Work to do
Begin at the line containing "Recreate this scene" and stop at the line containing "SC.camera = co"; copy those lines exactly, ends included, and nothing else.

Available records
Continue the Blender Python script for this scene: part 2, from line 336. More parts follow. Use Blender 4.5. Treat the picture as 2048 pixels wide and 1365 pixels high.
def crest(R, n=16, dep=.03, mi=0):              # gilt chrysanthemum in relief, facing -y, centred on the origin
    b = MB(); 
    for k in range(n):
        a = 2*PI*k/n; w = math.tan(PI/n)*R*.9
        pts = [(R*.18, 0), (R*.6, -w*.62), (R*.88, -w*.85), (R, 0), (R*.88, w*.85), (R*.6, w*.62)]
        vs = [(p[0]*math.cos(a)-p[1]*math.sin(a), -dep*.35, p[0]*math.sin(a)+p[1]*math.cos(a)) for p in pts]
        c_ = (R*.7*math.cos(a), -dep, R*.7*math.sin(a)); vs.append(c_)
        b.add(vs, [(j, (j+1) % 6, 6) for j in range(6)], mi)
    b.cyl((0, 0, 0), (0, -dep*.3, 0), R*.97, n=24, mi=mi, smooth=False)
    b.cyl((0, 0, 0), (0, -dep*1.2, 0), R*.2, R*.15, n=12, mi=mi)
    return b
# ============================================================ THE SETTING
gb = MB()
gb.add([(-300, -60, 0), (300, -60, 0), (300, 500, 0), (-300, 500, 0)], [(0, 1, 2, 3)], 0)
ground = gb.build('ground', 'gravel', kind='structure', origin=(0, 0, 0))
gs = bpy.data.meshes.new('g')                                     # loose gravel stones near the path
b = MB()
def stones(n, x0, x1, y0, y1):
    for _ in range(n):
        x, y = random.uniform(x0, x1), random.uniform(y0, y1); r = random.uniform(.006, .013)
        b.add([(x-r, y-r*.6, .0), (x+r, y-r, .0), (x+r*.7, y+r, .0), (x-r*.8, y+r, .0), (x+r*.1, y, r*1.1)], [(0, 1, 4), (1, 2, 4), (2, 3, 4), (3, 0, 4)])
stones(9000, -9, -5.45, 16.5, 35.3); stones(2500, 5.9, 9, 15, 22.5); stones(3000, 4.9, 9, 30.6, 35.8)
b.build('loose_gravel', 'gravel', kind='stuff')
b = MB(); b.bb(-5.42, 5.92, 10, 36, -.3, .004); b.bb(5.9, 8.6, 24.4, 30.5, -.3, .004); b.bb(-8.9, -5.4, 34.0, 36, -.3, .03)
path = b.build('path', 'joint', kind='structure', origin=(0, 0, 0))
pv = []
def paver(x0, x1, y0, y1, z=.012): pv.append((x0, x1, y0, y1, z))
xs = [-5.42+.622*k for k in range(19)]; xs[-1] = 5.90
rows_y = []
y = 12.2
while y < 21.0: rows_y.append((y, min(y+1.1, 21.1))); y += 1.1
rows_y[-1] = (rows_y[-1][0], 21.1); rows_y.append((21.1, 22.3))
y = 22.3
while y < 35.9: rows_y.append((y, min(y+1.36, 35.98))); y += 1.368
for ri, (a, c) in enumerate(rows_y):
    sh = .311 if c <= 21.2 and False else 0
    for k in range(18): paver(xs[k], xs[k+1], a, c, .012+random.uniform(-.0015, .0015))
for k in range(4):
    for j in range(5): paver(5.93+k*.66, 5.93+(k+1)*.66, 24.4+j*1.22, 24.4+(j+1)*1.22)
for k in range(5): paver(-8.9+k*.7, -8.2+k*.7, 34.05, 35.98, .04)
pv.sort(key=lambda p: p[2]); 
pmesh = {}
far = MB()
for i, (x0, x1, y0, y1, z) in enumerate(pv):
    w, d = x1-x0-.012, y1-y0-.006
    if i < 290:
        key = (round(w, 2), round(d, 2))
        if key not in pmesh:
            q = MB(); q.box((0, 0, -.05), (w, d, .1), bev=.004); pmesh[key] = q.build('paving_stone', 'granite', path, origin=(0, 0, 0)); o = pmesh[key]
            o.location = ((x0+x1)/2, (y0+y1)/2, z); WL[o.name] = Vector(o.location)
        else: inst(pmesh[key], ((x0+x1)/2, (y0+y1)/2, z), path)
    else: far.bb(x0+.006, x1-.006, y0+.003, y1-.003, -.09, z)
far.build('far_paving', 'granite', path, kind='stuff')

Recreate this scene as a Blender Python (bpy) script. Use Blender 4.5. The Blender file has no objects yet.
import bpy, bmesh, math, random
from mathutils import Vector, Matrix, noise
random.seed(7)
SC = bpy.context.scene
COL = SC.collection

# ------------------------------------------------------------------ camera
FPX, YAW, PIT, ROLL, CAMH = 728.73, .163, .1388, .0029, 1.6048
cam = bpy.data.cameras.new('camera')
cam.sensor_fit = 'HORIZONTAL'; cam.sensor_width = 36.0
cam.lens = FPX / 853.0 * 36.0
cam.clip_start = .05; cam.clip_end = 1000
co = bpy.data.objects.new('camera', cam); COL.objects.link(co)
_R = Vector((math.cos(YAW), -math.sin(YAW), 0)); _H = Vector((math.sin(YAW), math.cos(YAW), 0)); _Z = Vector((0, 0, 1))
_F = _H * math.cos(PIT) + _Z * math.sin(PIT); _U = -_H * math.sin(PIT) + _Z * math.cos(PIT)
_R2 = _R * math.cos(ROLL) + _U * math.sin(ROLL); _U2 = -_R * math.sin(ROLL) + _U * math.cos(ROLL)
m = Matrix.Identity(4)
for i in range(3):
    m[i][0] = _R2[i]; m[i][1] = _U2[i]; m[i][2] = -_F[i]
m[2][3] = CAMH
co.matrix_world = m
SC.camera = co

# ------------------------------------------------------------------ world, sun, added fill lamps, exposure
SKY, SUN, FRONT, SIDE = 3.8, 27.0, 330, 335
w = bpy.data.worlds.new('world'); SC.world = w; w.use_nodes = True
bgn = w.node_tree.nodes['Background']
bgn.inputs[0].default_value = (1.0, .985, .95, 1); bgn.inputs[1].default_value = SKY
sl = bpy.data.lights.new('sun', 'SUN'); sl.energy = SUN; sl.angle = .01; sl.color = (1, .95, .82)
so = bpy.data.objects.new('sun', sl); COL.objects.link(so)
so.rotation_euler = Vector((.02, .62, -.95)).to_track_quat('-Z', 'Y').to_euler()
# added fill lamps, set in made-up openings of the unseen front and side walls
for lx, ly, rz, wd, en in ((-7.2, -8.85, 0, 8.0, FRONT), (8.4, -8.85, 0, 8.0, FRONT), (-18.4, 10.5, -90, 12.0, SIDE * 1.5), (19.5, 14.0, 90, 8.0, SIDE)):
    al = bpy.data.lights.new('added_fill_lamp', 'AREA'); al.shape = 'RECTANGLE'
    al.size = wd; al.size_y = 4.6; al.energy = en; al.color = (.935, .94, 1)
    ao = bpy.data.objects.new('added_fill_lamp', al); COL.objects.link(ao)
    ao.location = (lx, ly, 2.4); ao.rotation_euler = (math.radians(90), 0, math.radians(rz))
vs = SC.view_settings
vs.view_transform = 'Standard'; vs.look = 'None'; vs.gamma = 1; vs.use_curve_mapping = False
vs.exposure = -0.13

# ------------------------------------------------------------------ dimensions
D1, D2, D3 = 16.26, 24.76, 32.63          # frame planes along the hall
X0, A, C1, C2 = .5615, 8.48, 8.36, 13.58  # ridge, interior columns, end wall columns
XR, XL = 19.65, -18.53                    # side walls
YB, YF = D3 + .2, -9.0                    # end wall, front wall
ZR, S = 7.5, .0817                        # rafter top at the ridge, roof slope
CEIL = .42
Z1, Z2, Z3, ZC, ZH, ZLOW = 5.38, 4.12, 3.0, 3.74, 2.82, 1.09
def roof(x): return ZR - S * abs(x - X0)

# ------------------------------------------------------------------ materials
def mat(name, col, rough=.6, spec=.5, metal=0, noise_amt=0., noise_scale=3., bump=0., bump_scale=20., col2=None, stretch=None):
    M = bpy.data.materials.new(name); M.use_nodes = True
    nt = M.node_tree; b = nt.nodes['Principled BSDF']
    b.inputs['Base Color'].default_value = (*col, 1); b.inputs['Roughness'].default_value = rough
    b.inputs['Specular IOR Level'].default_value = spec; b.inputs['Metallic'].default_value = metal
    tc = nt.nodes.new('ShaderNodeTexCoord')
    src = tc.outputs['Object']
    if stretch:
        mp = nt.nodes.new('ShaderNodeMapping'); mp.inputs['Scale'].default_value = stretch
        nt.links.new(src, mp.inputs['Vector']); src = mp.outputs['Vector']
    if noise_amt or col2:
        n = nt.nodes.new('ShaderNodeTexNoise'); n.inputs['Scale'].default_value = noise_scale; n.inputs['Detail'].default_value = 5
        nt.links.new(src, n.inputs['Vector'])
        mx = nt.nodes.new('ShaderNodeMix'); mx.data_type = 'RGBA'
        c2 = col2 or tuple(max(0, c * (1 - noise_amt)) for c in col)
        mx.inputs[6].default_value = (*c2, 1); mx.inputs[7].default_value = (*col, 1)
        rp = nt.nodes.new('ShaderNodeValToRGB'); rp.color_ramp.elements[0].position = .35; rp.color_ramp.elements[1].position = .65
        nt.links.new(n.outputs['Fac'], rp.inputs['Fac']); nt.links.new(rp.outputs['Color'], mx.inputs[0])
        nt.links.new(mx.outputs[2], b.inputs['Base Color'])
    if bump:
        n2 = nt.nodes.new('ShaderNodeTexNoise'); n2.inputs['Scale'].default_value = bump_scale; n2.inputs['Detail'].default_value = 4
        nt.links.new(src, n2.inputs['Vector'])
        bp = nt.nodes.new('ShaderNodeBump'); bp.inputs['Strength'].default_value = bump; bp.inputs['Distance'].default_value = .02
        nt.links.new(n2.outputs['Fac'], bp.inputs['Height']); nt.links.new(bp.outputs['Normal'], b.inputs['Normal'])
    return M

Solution
Recreate this scene as a Blender Python (bpy) script. Use Blender 4.5. The Blender file has no objects yet.
import bpy, bmesh, math, random
from mathutils import Vector, Matrix, noise
random.seed(7)
SC = bpy.context.scene
COL = SC.collection

# ------------------------------------------------------------------ camera
FPX, YAW, PIT, ROLL, CAMH = 728.73, .163, .1388, .0029, 1.6048
cam = bpy.data.cameras.new('camera')
cam.sensor_fit = 'HORIZONTAL'; cam.sensor_width = 36.0
cam.lens = FPX / 853.0 * 36.0
cam.clip_start = .05; cam.clip_end = 1000
co = bpy.data.objects.new('camera', cam); COL.objects.link(co)
_R = Vector((math.cos(YAW), -math.sin(YAW), 0)); _H = Vector((math.sin(YAW), math.cos(YAW), 0)); _Z = Vector((0, 0, 1))
_F = _H * math.cos(PIT) + _Z * math.sin(PIT); _U = -_H * math.sin(PIT) + _Z * math.cos(PIT)
_R2 = _R * math.cos(ROLL) + _U * math.sin(ROLL); _U2 = -_R * math.sin(ROLL) + _U * math.cos(ROLL)
m = Matrix.Identity(4)
for i in range(3):
    m[i][0] = _R2[i]; m[i][1] = _U2[i]; m[i][2] = -_F[i]
m[2][3] = CAMH
co.matrix_world = m
SC.camera = co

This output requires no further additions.